**GIVEN INSTRUCTION:** Where a line below holds the string "scene", copy that line.

* Begin GIVEN INFORMATION *

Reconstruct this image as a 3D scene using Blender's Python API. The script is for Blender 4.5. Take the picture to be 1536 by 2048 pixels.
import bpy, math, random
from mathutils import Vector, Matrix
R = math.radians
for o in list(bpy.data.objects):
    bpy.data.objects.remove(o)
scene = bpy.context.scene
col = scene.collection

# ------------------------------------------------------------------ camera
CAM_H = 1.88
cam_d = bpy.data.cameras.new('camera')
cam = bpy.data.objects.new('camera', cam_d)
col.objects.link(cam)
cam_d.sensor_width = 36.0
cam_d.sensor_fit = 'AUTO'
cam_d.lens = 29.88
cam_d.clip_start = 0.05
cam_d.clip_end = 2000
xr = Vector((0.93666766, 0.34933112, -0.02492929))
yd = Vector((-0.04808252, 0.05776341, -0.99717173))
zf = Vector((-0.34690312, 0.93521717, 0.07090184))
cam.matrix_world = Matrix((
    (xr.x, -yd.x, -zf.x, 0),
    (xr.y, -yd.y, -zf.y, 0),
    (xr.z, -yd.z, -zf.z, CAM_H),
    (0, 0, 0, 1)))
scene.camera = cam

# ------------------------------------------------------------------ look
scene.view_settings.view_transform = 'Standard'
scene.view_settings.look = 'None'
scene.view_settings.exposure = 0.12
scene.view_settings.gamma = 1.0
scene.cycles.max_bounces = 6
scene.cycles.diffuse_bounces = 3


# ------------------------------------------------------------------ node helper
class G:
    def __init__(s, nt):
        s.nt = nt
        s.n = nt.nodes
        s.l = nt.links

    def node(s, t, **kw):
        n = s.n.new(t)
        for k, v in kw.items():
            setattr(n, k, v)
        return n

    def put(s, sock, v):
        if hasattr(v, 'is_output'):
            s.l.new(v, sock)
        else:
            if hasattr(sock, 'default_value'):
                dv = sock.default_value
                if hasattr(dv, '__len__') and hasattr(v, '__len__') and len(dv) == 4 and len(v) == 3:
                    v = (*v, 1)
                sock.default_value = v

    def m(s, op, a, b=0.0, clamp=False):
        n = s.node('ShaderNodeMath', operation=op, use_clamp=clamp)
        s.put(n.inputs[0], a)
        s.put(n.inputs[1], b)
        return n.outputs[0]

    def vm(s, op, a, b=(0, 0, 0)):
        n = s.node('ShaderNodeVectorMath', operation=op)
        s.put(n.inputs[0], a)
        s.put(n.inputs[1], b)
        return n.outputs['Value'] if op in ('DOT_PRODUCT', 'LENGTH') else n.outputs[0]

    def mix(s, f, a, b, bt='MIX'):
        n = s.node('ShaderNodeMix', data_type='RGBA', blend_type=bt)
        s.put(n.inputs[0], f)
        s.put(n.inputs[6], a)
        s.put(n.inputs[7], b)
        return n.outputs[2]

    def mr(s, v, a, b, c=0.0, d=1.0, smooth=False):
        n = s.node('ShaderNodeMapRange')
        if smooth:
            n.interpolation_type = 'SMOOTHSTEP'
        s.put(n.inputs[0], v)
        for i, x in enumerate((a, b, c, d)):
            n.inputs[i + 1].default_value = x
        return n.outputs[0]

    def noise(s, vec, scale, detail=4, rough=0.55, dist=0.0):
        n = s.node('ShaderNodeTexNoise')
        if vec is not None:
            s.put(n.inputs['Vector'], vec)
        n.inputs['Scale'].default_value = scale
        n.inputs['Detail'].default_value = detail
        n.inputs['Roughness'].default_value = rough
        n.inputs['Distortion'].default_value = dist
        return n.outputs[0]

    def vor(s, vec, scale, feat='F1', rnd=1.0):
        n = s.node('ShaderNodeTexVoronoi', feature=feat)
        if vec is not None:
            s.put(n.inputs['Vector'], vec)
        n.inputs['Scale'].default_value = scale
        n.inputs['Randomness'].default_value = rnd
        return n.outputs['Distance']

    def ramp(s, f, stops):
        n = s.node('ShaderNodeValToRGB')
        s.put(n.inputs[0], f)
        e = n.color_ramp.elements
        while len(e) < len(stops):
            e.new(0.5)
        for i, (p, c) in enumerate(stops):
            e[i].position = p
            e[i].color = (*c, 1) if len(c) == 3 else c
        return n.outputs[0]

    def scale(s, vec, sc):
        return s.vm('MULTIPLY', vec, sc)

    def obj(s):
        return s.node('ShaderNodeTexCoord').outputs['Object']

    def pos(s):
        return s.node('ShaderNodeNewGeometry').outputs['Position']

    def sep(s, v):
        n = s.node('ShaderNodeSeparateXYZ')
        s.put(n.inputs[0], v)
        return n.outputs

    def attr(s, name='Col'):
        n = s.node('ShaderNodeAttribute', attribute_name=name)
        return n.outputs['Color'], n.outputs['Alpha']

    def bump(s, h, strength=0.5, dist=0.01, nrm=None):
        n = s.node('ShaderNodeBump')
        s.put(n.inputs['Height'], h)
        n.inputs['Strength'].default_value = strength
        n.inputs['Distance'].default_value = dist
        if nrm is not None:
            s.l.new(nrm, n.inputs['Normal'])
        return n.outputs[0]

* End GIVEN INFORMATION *

**SOLUTION:**
Reconstruct this image as a 3D scene using Blender's Python API. The script is for Blender 4.5. Take the picture to be 1536 by 2048 pixels.
scene = bpy.context.scene
col = scene.collection
scene.camera = cam
scene.view_settings.view_transform = 'Standard'
scene.view_settings.look = 'None'
scene.view_settings.exposure = 0.12
scene.view_settings.gamma = 1.0
scene.cycles.max_bounces = 6
scene.cycles.diffuse_bounces = 3